• [CHALLENGE] Read the lines below. Copy out any that hold the string "from".

• [MATERIAL PROVIDED]

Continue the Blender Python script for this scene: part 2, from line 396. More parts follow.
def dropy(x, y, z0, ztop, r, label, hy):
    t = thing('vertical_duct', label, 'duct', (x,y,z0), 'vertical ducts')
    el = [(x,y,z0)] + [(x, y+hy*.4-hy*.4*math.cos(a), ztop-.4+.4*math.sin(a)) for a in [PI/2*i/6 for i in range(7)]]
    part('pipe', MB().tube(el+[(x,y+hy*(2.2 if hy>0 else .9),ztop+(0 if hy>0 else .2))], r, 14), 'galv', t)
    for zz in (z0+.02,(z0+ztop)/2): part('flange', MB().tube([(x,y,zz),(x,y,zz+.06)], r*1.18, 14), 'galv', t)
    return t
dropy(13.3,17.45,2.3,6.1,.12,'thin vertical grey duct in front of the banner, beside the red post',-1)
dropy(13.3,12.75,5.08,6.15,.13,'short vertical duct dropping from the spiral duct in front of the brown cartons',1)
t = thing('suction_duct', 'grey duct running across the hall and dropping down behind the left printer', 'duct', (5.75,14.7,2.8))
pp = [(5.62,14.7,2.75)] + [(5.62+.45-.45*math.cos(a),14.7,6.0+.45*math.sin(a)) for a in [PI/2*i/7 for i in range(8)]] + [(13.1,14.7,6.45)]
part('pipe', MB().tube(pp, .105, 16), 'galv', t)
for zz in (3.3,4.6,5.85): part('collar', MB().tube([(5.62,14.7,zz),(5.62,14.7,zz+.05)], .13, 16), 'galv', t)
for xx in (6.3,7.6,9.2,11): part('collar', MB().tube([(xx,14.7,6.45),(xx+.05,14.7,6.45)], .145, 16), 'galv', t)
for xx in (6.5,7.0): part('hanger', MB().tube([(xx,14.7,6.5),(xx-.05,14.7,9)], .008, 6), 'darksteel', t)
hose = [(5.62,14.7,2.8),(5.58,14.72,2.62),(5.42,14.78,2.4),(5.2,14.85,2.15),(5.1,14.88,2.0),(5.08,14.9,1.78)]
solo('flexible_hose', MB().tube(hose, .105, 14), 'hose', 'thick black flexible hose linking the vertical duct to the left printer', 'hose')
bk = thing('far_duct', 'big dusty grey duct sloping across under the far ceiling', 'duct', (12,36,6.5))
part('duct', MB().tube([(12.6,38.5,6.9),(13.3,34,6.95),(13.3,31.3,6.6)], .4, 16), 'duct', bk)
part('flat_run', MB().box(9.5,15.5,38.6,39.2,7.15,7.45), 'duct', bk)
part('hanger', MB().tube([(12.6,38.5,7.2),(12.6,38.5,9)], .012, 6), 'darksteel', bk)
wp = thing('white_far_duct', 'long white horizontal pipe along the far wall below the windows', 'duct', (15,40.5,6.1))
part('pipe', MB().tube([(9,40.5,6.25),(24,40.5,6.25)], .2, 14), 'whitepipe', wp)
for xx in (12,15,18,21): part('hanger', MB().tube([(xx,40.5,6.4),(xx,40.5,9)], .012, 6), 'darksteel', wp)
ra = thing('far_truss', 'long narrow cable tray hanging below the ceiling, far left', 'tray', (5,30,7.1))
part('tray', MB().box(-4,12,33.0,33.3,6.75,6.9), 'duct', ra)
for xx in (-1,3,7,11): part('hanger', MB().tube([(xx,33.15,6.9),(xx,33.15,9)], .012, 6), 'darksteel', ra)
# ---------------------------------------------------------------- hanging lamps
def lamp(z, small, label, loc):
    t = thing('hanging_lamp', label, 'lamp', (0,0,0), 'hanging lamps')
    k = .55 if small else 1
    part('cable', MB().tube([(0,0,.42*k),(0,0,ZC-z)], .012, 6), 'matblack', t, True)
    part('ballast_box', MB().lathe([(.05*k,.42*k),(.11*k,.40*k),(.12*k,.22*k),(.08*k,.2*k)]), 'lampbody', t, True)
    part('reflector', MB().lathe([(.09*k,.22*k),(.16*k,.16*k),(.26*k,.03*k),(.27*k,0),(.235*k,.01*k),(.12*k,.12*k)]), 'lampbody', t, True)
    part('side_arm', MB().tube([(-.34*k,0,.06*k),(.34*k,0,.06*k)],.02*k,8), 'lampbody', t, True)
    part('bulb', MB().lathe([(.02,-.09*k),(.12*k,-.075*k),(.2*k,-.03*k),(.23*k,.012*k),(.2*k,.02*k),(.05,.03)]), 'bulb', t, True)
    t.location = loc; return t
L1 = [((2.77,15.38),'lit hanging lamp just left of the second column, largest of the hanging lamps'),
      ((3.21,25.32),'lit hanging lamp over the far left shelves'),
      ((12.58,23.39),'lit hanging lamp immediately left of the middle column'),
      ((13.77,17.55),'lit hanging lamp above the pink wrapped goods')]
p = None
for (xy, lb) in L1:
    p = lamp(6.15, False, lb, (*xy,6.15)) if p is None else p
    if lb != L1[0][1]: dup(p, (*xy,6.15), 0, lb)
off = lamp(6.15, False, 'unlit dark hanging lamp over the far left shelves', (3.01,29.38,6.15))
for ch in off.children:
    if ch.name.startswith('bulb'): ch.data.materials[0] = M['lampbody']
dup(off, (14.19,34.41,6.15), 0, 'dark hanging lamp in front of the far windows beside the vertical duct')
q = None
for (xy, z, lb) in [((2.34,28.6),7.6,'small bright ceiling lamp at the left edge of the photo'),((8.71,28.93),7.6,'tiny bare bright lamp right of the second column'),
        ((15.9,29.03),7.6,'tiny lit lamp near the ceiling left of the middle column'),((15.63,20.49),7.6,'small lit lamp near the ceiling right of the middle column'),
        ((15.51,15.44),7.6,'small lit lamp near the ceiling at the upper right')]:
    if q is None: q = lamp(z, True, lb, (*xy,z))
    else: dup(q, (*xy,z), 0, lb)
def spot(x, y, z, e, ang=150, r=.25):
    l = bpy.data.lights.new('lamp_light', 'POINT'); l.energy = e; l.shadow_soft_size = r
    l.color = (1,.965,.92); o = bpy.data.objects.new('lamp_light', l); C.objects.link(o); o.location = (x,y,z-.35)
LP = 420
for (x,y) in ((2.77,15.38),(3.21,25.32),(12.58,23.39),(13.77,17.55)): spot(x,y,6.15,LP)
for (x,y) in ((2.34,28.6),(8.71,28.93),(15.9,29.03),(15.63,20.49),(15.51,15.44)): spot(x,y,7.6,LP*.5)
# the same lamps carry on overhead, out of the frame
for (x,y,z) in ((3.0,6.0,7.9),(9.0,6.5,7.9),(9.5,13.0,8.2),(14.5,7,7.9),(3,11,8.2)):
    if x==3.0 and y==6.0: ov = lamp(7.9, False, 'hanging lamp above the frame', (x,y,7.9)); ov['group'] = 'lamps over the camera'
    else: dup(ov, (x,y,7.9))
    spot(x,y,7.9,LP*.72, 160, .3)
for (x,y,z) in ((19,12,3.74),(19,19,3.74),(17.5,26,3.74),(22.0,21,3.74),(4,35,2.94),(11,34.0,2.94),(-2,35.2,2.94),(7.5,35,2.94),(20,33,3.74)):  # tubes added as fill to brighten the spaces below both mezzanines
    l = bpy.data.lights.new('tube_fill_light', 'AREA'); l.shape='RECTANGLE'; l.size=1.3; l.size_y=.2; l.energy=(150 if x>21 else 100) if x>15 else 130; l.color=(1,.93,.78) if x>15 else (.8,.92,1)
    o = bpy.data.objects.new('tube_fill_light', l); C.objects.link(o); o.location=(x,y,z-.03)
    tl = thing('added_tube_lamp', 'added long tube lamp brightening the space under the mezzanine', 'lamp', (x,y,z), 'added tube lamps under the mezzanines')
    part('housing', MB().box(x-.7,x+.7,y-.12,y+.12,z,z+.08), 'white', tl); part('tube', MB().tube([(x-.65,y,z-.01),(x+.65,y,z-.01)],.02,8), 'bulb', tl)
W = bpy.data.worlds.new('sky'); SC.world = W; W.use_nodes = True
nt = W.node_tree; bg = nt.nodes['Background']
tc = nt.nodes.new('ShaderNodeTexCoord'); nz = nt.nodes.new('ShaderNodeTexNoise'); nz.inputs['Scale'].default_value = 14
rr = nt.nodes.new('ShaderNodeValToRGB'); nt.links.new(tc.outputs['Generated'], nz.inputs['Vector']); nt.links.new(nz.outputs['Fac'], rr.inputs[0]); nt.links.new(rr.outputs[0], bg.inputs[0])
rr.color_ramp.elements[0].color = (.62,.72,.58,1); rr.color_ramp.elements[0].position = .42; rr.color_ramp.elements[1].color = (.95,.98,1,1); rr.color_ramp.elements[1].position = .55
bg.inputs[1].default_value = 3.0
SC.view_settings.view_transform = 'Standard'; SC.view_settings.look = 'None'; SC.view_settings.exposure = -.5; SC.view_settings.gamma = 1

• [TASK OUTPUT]
Continue the Blender Python script for this scene: part 2, from line 396. More parts follow.
dropy(13.3,12.75,5.08,6.15,.13,'short vertical duct dropping from the spiral duct in front of the brown cartons',1)